Busfield completes charity Kilimanjaro climb

Last week, Leeds Rhinos Foundation’s Head of Partnerships and Development, Dan Busfield, completed a momentous challenge when he reached the summit of Mount Kilimanjaro.

Busfield, who set himself the challenge to mark his 40th birthday and raise vital funds for Leeds Rhinos Foundation, reached the top of Africa’s tallest peak on Saturday after a gruelling climb that lasted almost six days.

Along with a team of walkers, as well as numerous guides and porters, Busfield climbed for up to 12 hours a day in some treacherous conditions to reach the summit of the 19,341ft mountain. Now safely back in Leeds, he says that the sense of immense achievement is finally beginning to set in.
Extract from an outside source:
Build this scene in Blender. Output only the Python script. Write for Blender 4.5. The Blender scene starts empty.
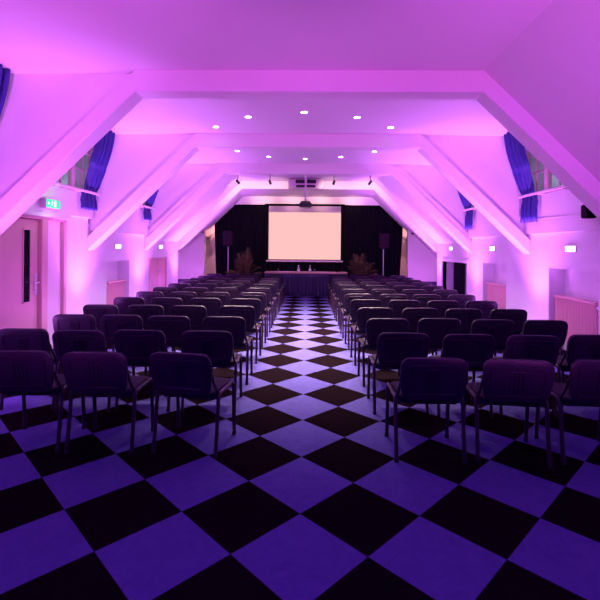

“I’m glad to be back if I’m honest; it was pretty tough. There were some experienced climbers who had done Everest base camp and even they said that this was by far the toughest thing they’d done.

“You’re going at a slow pace due to the altitude and we all went through a bit of suffering from altitude sickness at some point. The conditions going up were incredibly tough with rain and snow and at the summit itself the temperature dropped to -17 degrees.

“Looking back now, as it sinks in, it was a great experience. I’m immensely proud of myself because I pushed myself to the limit, not just physically, but also mentally- that was the hardest part to get through.

“All I could think about was finishing it because I didn’t want to let anybody down; whether it was my family or people that sponsored me. I guess when I reached the summit it was more relief that I’d got there and completed the mission.”

Ahead of the climb, Busfield had been invited by Leeds Rhinos Foundation’s partners Leeds Beckett University to complete some high-altitude training and take on some expert advice on how to tackle the mountain effectively.

Having now experienced the conditions on Kilimanjaro, he says that without the training it could have been a totally different experience.

“Without a doubt, the altitude training helped me massively and I can’t thank Peter Mackreth and Dr Mark Cooke at Leeds Beckett University enough for helping me to understand what I would feel like up there.

“I do think that had a major impact for myself mentally, as it wasn’t as much as a shock to my system as maybe for some other people. In terms of the psychological effect that then had, you can see it affecting some of our team a lot more than others.

“The loss of appetite and lack of sleep does chip away at you, but I was so focused on doing it and because I prepared properly I managed to stay quite positive and certain in my own mind that I’d complete it.

“Thankfully were some great people with me and the support we received was unbelievable. I think we had 50 people looking after us, right from chefs to porters, to the guides and leaders, so it was really well organised by Exodus.

“It was quite emotional when we finally reached the top and there were a few tears amongst the group, but we had to be really quick after the photos because the weather was coming in and some people were badly suffering from altitude sickness and general exhaustion. I didn’t have a long time to take it all in, but the memory of standing at the summit will stay with me forever.”

Donations for the climb have now surpassed the £6,000 mark, with Busfield keen to thank everyone who has shown their support, both for himself and Leeds Rhinos Foundation, who will receive all of the proceeds.

“I’ve had a really positive reaction and I’m so thankful to everyone who has sponsored me so far,” said Busfield.

“My sponsorship page will stay open, so it would be great if people could spare what they can for a charity that makes a real difference in the community by changing lives through sport.”